Where do your ideas come from? This can be a difficult question to answer, since usually, an idea seems to come out of nowhere. One day you’re driving in your car or washing dishes and an idea starts to glow in your mind like the sun coming up, or maybe it glares down on you all at once, as if dark clouds were suddenly blown away and there it is – hot and bright and obvious.

Since ideas seem to come unbidden, it might seem that we writers have no control over our ideas. They come on their own, after all, not when we call to them (no matter how nicely we call…) but when we least expect them. But I would argue that these seemingly random ideas are actually the product of a subconscious mind that has been “trained” to be searching for them at all times.

Maybe this sounds very mystical or pseudo-psychological (because, well, maybe it is…) but if you’ll indulge me, I’d like to share four suggestions to prime your mind to subconsciously formulate story ideas:

Always ask “what if?”

You may have heard never to open a query letter with a hypothetical question, but that shouldn’t mean that hypotheticals are useless to writers. Most of us think this way already. If it rains for three days straight, we say, “Imagine if this were snow!” If it starts to storm, we say, “Imagine if you were catching a flight on a day like today!”

Since most of us already think this way, I’m simply suggesting you take your questions a bit further. You may ask yourself, “What if it never stopped raining ever again?” or “What if all this rain were acid and it destroyed everything it touched?” You may think of the flight taking off in a storm and ask, “What if two long separated lovers were seated next to each other in a jet taking off in dangerous weather?” or “What if lightning hit an engine just as a hijacker was storming the cockpit?” Just pushing your “what ifs” a bit further will jump start your imagination.

Never accept that there is only one solution to a problem.

If you have to pick up Mary from cheerleading and Rebecca from field hockey, and they are ten minutes apart and you have only five minutes to make the trip, you can probably figure out at least one solution. Maybe Mary catches a ride with another family. There’s a solution, so the problem is solved. But as writers, shouldn’t we train ourselves to come up with a few extra solutions? Rebecca could walk to the local library and wait there. Mary could ride her bike to practice so that you only need to worry about Rebecca. Writing is all about obstacles and overcoming them, so train your mind to look for more solutions than you’ll ever need.

Ask questions like a child.

I remember when my son was small he would ask questions all the time. “How does an antenna work?” “Why do fluorescent lights make my skin look blue?” “How does the TV find the right show when you change the channel?” I’m embarrassed to admit how many times I had to answer, “Go ask Dad.” Shouldn’t a grown woman know how an antenna works? And if she doesn’t, shouldn’t she be anxious to find out the answer? Unfortunately, as we get older, we let the day-to-day questions – “How am I ever going to pay the cell phone bill?” – crowd out the questions that lead to much more creative thinking.

Read widely.

While it’s important to read in the genre you write, I personally believe writers should read all kinds of fiction, as well as magazine articles, current events, travel stories, and even science journals.
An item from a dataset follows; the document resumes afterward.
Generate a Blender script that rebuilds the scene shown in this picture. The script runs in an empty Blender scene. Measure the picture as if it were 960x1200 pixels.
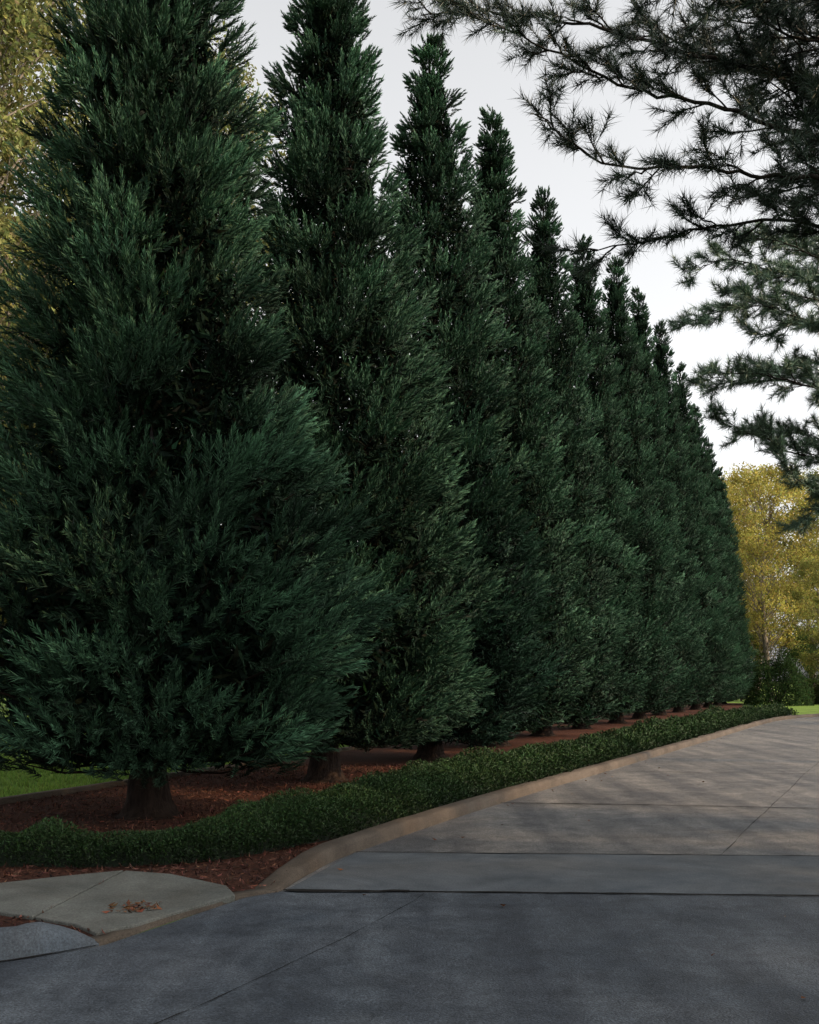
import bpy, math, numpy as np
from mathutils import Vector
R = np.random.default_rng(7)
scene = bpy.context.scene

# ------------------------------------------------------------------ helpers
def norm(a):
    return a / (np.linalg.norm(a, axis=-1, keepdims=True) + 1e-9)

def build(name, parts, mats, loc=(0,0,0), link=True):
    me = bpy.data.meshes.new(name)
    V=[];L=[];S=[];MI=[];C=[];SM=[]; off=0; lo=0
    for v,f,c,m,s in parts:
        v=np.asarray(v,dtype=np.float32).reshape(-1,3); f=np.asarray(f,dtype=np.int32)
        k=f.shape[1]
        V.append(v); L.append((f+off).ravel()); S.append(lo+np.arange(len(f))*k)
        MI.append(np.full(len(f),m)); SM.append(np.full(len(f),s,dtype=bool))
        if c is None: c=np.full((len(v),3),.5)
        C.append(np.concatenate([np.asarray(c).reshape(-1,3),np.ones((len(v),1))],axis=1))
        off+=len(v); lo+=f.size
    V=np.concatenate(V);L=np.concatenate(L);S=np.concatenate(S);MI=np.concatenate(MI);C=np.concatenate(C);SM=np.concatenate(SM)
    me.vertices.add(len(V)); me.vertices.foreach_set('co',V.ravel())
    me.loops.add(len(L)); me.loops.foreach_set('vertex_index',L.astype(np.int32))
    me.polygons.add(len(S)); me.polygons.foreach_set('loop_start',S.astype(np.int32))
    me.polygons.foreach_set('material_index',MI.astype(np.int32))
    me.update(calc_edges=True)
    me.polygons.foreach_set('use_smooth',SM)
    a=me.color_attributes.new('Col','FLOAT_COLOR','POINT'); a.data.foreach_set('color',C.astype(np.float32).ravel())
    for m in mats: me.materials.append(m)
    print('MESH',name,len(S))
    if not link: return me
    ob=bpy.data.objects.new(name,me); ob.location=loc; scene.collection.objects.link(ob)
    return ob

def tube(path, rad, sides=7, col=(.5,.5,.5), mat=0, wob=0.0, rng=R):
    P=np.asarray(path,float); n=len(P); rad=np.asarray(rad,float)
    T=norm(np.gradient(P,axis=0))
    ref=np.array([0,0,1.]) if abs(T[0][2])<.9 else np.array([1.,0,0])
    A=norm(np.cross(T,ref)); B=np.cross(T,A)
    ang=np.linspace(0,2*np.pi,sides,endpoint=False)
    rr=rad[:,None]*(1+wob*rng.normal(size=(n,sides)))
    V=P[:,None,:]+rr[...,None]*(np.cos(ang)[None,:,None]*A[:,None,:]+np.sin(ang)[None,:,None]*B[:,None,:])
    i=np.arange(n-1)[:,None]*sides; j=np.arange(sides)[None,:]; j2=(j+1)%sides
    F=np.stack([i+j,i+j2,i+sides+j2,i+sides+j],axis=-1).reshape(-1,4)
    return (V.reshape(-1,3),F,np.tile(col,(n*sides,1)),mat,True)

def merge(parts):
    off=0;V=[];F=[];C=[]
    for v,f,c,m,s in parts:
        V.append(v);F.append(f+off);C.append(c);off+=len(v)
    return (np.concatenate(V),np.concatenate(F),np.concatenate(C),parts[0][3],parts[0][4])

def needles(B,D,L,w,cb,ct,rng,mat=1):
    N=len(B); S=norm(np.cross(D,rng.normal(size=(N,3))))*(w*.5)
    V=np.stack([B-S,B+S,B+D*np.asarray(L).reshape(-1,1)],axis=1)
    C=np.stack([cb,cb,ct],axis=1)
    return (V.reshape(-1,3),np.arange(N*3).reshape(-1,3),C.reshape(-1,3),mat,False)

def leaves(P,size,rng,col,up=0.3,mat=1,ratio=.5,dirs=None,flat=False):
    N=len(P); d=norm(rng.normal(size=(N,3))+ (0 if dirs is None else dirs))
    if flat:
        d[:,2]*=.25; d=norm(d)
        s=norm(np.cross(d,np.array([0,0,1.])+.35*rng.normal(size=(N,3))))
    else:
        d[:,2]+=up*rng.normal(size=N)*.3; d=norm(d)
        s=norm(np.cross(d,rng.normal(size=(N,3))+np.array([0,0,up])))
    L=(size*rng.uniform(.6,1.25,N))[:,None]; 
    nn=np.cross(d,s)*L*.12
    V=np.stack([P-d*L*.5,P+s*L*ratio*.5+nn,P+d*L*.5,P-s*L*ratio*.5+nn],axis=1)
    C=np.repeat(col,4,axis=0)
    return (V.reshape(-1,3),np.arange(N*4).reshape(-1,4),C,mat,False)

def catmull(pts,step=.5):
    P=np.asarray(pts,float); P=np.vstack([2*P[0]-P[1],P,2*P[-1]-P[-2]])
    out=[]
    for i in range(1,len(P)-2):
        n=max(2,int(np.linalg.norm(P[i+1][:2]-P[i][:2])/step))
        for t in np.linspace(0,1,n,endpoint=False):
            out.append(.5*((2*P[i])+(-P[i-1]+P[i+1])*t+(2*P[i-1]-5*P[i]+4*P[i+1]-P[i+2])*t*t+(-P[i-1]+3*P[i]-3*P[i+1]+P[i+2])*t**3))
    out.append(P[-2]); return np.array(out)

# ------------------------------------------------------------------ materials
def newmat(name):
    m=bpy.data.materials.new(name); m.use_nodes=True; nt=m.node_tree
    return m,nt,nt.nodes['Principled BSDF']
def ramp(nt,stops):
    n=nt.nodes.new('ShaderNodeValToRGB'); e=n.color_ramp.elements
    e[0].position=stops[0][0]; e[0].color=(*stops[0][1],1); e[1].position=stops[-1][0]; e[1].color=(*stops[-1][1],1)
    for p,c in stops[1:-1]:
        x=e.new(p); x.color=(*c,1)
    return n
def noise(nt,scale,detail=4,rough=.6,coord='Object',dist=0):
    tc=nt.nodes.new('ShaderNodeTexCoord'); n=nt.nodes.new('ShaderNodeTexNoise'); n.inputs['Scale'].default_value=scale
    n.inputs['Detail'].default_value=detail; n.inputs['Roughness'].default_value=rough; n.inputs['Distortion'].default_value=dist
    nt.links.new(tc.outputs[coord],n.inputs['Vector']); return n
def mixc(nt,a,b,fac,mode='MIX'):
    n=nt.nodes.new('ShaderNodeMix'); n.data_type='RGBA'; n.blend_type=mode
    for sock,v in ((n.inputs[6],a),(n.inputs[7],b),(n.inputs[0],fac)):
        if hasattr(v,'is_output'): nt.links.new(v,sock)
        elif isinstance(v,(int,float)): sock.default_value=v
        else: sock.default_value=(*v,1)
    return n.outputs[2]
def bump(nt,h,bs,strength,dist=.01):
    b=nt.nodes.new('ShaderNodeBump'); b.inputs['Strength'].default_value=strength; b.inputs['Distance'].default_value=dist
    nt.links.new(h,b.inputs['Height']); nt.links.new(b.outputs[0],bs.inputs['Normal'])

def foliage_mat(name,trans=0,rough=.55,spec=.3):
    m,nt,bs=newmat(name)
    at=nt.nodes.new('ShaderNodeVertexColor'); at.layer_name='Col'; c=at.outputs[0]
    if trans==0:
        nt.links.new(c,bs.inputs['Base Color']); bs.inputs['Roughness'].default_value=rough
        bs.inputs['Specular IOR Level'].default_value=spec; return m
    df=nt.nodes.new('ShaderNodeBsdfDiffuse'); nt.links.new(c,df.inputs[0])
    tr=nt.nodes.new('ShaderNodeBsdfTranslucent'); nt.links.new(c,tr.inputs[0])
    mx=nt.nodes.new('ShaderNodeMixShader'); mx.inputs[0].default_value=trans
    nt.links.new(df.outputs[0],mx.inputs[1]); nt.links.new(tr.outputs[0],mx.inputs[2])
    nt.links.new(mx.outputs[0],nt.nodes['Material Output'].inputs[0]); return m
M_fir=foliage_mat('conifer_needles',0,.6,.12)
M_inner=foliage_mat('inner_shaded_foliage',0,.9,.0)
M_pine=foliage_mat('pine_needles',0,.5,.3)
M_leaf=foliage_mat('broad_leaves',.45)
M_cover=foliage_mat('groundcover_leaves',0,.55,.10)
M_grassb=foliage_mat('grass_blades',.3)
M_litter=foliage_mat('litter_bits',0,.8,.15)

def bark(name,a,b,scale=9):
    m,nt,bs=newmat(name); tc=nt.nodes.new('ShaderNodeTexCoord'); mp=nt.nodes.new('ShaderNodeMapping')
    mp.inputs['Scale'].default_value=(1,1,.22); nt.links.new(tc.outputs['Object'],mp.inputs[0])
    n=nt.nodes.new('ShaderNodeTexNoise'); n.inputs['Scale'].default_value=scale; n.inputs['Detail'].default_value=5; n.inputs['Roughness'].default_value=.7
    nt.links.new(mp.outputs[0],n.inputs['Vector'])
    r=ramp(nt,[(.35,a),(.65,b)]); nt.links.new(n.outputs[0],r.inputs[0]); nt.links.new(r.outputs[0],bs.inputs['Base Color'])
    bs.inputs['Roughness'].default_value=.95; bs.inputs['Specular IOR Level'].default_value=.1; bump(nt,n.outputs[0],bs,1,.05); return m
M_bark=bark('conifer_bark',(.008,.0055,.0045),(.030,.020,.015),14)
M_pbark=bark('pine_bark',(.010,.009,.008),(.035,.029,.025))
M_lbark=bark('pale_bark',(.08,.07,.055),(.22,.19,.15))

def asphalt(name,a,b,spec=.3,cont=1.0):
    m,nt,bs=newmat(name)
    big=noise(nt,.55,5,.7,dist=.8); mid=noise(nt,3.6,6,.8,dist=.3); fine=noise(nt,80,2,.8)
    tc=nt.nodes.new('ShaderNodeTexCoord')
    r1=ramp(nt,[(.32,a),(.68,b)]); nt.links.new(big.outputs[0],r1.inputs[0])
    r2=ramp(nt,[(.32,(.52,.52,.53)),(.70,(1.42,1.40,1.36))]); nt.links.new(mid.outputs[0],r2.inputs[0])
    r3=ramp(nt,[(.3,(.25,.25,.25)),(.7,(1.75,1.75,1.75))]); nt.links.new(fine.outputs[0],r3.inputs[0])
    c=mixc(nt,r1.outputs[0],r2.outputs[0],1.0,'MULTIPLY'); c=mixc(nt,c,r3.outputs[0],1.0,'MULTIPLY')
    mp=nt.nodes.new('ShaderNodeMapping'); mp.inputs['Rotation'].default_value=(0,0,math.radians(25)); mp.inputs['Scale'].default_value=(1.6,.1,1)
    nt.links.new(tc.outputs['Object'],mp.inputs[0]); st=nt.nodes.new('ShaderNodeTexNoise'); st.inputs['Scale'].default_value=1.6; st.inputs['Detail'].default_value=5
    nt.links.new(mp.outputs[0],st.inputs['Vector']); rs=ramp(nt,[(.35,(.60,.61,.64)),(.65,(1.35,1.32,1.25))]); nt.links.new(st.outputs[0],rs.inputs[0])
    c=mixc(nt,c,rs.outputs[0],.9,'MULTIPLY')
    nt.links.new(c,bs.inputs['Base Color']); bs.inputs['Roughness'].default_value=.58; bs.inputs['Specular IOR Level'].default_value=spec
    bump(nt,fine.outputs[0],bs,.9,.012); return m
M_asph=asphalt('worn_sunlit_asphalt',(.055,.058,.064),(.130,.128,.126),.3)  # worn grey, base colour lightened further for the far road's glow
M_asph2=asphalt('asphalt',(.022,.030,.042),(.066,.077,.093),.30)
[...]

A few years ago, when the Chilean miners were trapped, I developed a voracious interest in Chile, and tried to read as much as I could about a country I’d rarely thought about before. Not long after that, a photo on a magazine cover spawned a frenzy of research into Machu Picchu. To date, I’ve never used anything I learned about Chile or Machu Picchu in any of my fiction, but it has helped train my mind to imagine different environments, and the lives of the people who live there.

Do you have unique methods for generating ideas? Do you already practice any of these habits? I’d love to hear from you in the comments!

     

5 Responses to Generating New Ideas

  1. Mawa Mahima Nov 21 2014 at 11:19 am #

    I use the tip “read widely” in order to generate ideas. Other ways to generate ideas is of course to turn towards writing prompts. By simply googling “first sentence generator” or flicking through a dictionary and coming across an unfamiliar word the creative process can be sparked and ideas will form. Also why not brainstorm? Brainstorming always helps flesh out small ideas into big stories.
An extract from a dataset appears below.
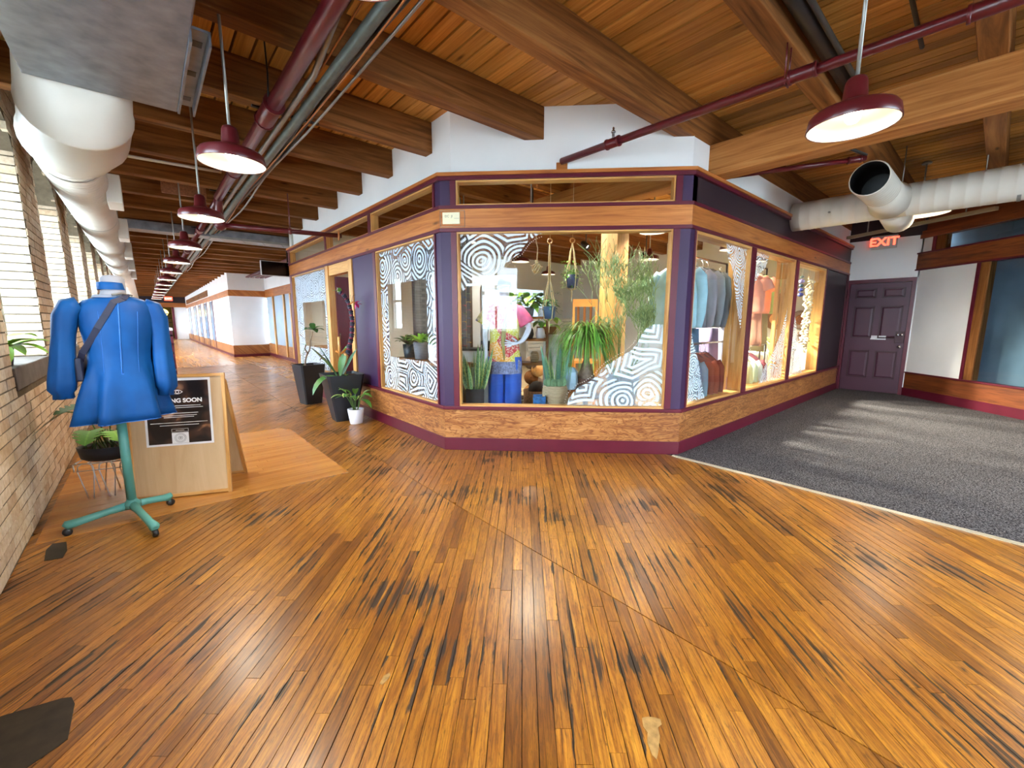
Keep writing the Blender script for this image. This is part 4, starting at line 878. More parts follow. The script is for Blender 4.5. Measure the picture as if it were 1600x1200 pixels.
MB().loft([ell((.0 - (1.13 - z) * .06, .0, z), a, b, 72, fold(7, am, .6)) for z, a, b, am in prof], cap0=False, cap1=False).build('bodice_and_skirt', blue, dz, solid=.003)
MB().loft([ell((0.005, 0, 1.60), .072, .066), ell((.005, 0, 1.645), .070, .064), ell((.005, 0, 1.648), .064, .058), ell((.005, 0, 1.60), .064, .058)], cap0=False, cap1=False).build('choker_collar', blue, dz)
MB().loft([ell((0.0, 0, 1.548), .098, .074), ell((.0, 0, 1.565), .088, .068), ell((0, 0, 1.567), .080, .060), ell((0, 0, 1.55), .09, .066)], cap0=False, cap1=False).build('neckline_band', paint('sheer_grey_mesh', rgb(128, 134, 150), .7), dz)
for s in (-1, 1):
    pts = [(s * .155, .0, 1.50), (s * .195, .0, 1.485), (s * .225, -.004, 1.42), (s * .243, -.01, 1.32), (s * .256, -.016, 1.22), (s * .268, -.022, 1.12), (s * .280, -.03, 1.02), (s * .286, -.034, .97), (s * .284, -.036, .945), (s * .284, -.036, .915)]
    rr = [.055, .068, .068, .060, .060, .064, .070, .068, .048, .050]
    if s > 0: pts = [(p[0] - max(0, 1.5 - p[2]) * .13, p[1], p[2] - max(0, (1.5 - p[2])) * .06) for p in pts]
    sl = MB(); P = [Vector(p) for p in pts]; rings = []
    for i, p in enumerate(P):
        tg = (P[min(i + 1, len(P) - 1)] - P[max(i - 1, 0)]).normalized(); a = Vector((0, 1, 0)); a = (a - tg * a.dot(tg)).normalized(); b = tg.cross(a); rings.append([])
        for k in range(28):
            th = 2 * math.pi * k / 28; m = rr[i] * (1 + (.07 * math.cos(6 * th + s) if i > 3 else .03 * math.cos(5 * th)) * (1.6 if i > 7 else 1))
            rings[-1].append(p + a * (math.cos(th) * m * 1.05) + b * (math.sin(th) * m * .92))
    sl.loft(rings, cap0=True, cap1=False); sl.build('sleeve', blue, dz, solid=.002)
# stitched seams and back zip
def onback(x, z):
    for (z0, a0, b0, _), (z1, a1, b1, _) in zip(prof, prof[1:]):
        if z0 <= z <= z1:
            t = (z - z0) / (z1 - z0); a, b = a0 + (a1 - a0) * t, b0 + (b1 - b0) * t; return (x - (1.13 - z) * .06, -b * math.sqrt(max(.02, 1 - (x / a) ** 2)) - .002, z)
    return (x, -.07, z)
zipc = paint('blue_zip_tape', rgb(36, 100, 176), .5)
MB().tube([onback(.0, 1.06 + .046 * i) for i in range(11)], .004, 6).build('back_zip', zipc, dz); MB().box(-.008, .004, -.142, -.136, 1.025, 1.06).build('zip_pull', zipc, dz)
for x0, x1 in ((.085, .11), (-.085, -.12)): MB().tube([onback(x1 if z < 1 else x0 + (x1 - x0) * max(0, (z - 1.2)) * 1.2, z) for z in [1.06 + .04 * i for i in range(11)]], .0018, 5).build('princess_seam', zipc, dz)
MB().tube([(-.023 + .240 * fold(7, .13, .6)(t) * math.cos(t), .215 * fold(7, .13, .6)(t) * math.sin(t), .744) for t in [2 * math.pi * k / 60 for k in range(61)]], .003, 5).build('hem_stitching', zipc, dz)
bag = empty('shoulder_bag', (-.15, 3.86, 0), R(4), 'dark navy crossbody bag strap and pouch over the blue dress', 'bag')
navy = paint('navy_webbing', rgb(26, 28, 52), .6)
sp = [(.075, -.05, 1.575)] + [tuple(Vector(onback(x, z)) + Vector((0, -.006, 0))) for x, z in ((.03, 1.545), (-.02, 1.52), (-.06, 1.44), (-.10, 1.36), (-.135, 1.28))] + [(-.172, -.05, 1.20), (-.186, -.02, 1.15)]
mb = MB()
for i in range(len(sp) - 1): mb.bar(sp[i], Vector(sp[i + 1]) + (Vector(sp[i + 1]) - Vector(sp[i])).normalized() * .008, .034, .004, (0, -1, .3))
mb.build('strap', navy, bag)
MB().obox((-.19, .03, 1.09), (.2, 1, 0), (1, -.2, 0), (0, 0, 1), .09, .022, .075).build('pouch', navy, bag, bevel=.01)
MB().tube([(.0, -.085, 1.565), (.05, -.07, 1.578), (.10, -.03, 1.565)], .007, 6).build('scarf_end', paint('grey_scarf', rgb(120, 112, 104), .8), bag)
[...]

  2. Katie Nov 21 2014 at 11:49 am #

    Interesting thoughts on the matter! 🙂 I think you have a good point that writers tend to see the world differently or ask different questions.

    Like you mentioned, for me it’s hard to pinpoint the beginnings for some of my stories, since I’ve had a lot of ideas that have floated around for a long time. Others are a lot easier–they stemmed from crazy, super strange dreams that I used as a jumping board. But I find that the meat of my stories stem from asking “what if” questions or reading widely. Even though they aren’t the initial seed of the story, they’re what make the story grow from one strange idea or concept into a full-fledged plot. There have also been a very small amount of times where the initial plot was conceived based on “what if” questions. But for me, those tend to happen less often.

  3. Laura Gross Smith Nov 22 2014 at 3:27 pm #

    I have a basket filled with words (on very small index cards) that I have gathered from poetry books. When I need to write, I sometimes randomly pick out words. This works for writing poetry, but I can see using it for other projects.

  4. Alexa S. Dec 14 2014 at 11:23 pm #

    What great thoughts on how to generate ideas! I definitely think I do the first one a whole lot, and am going to definitely try out the others too.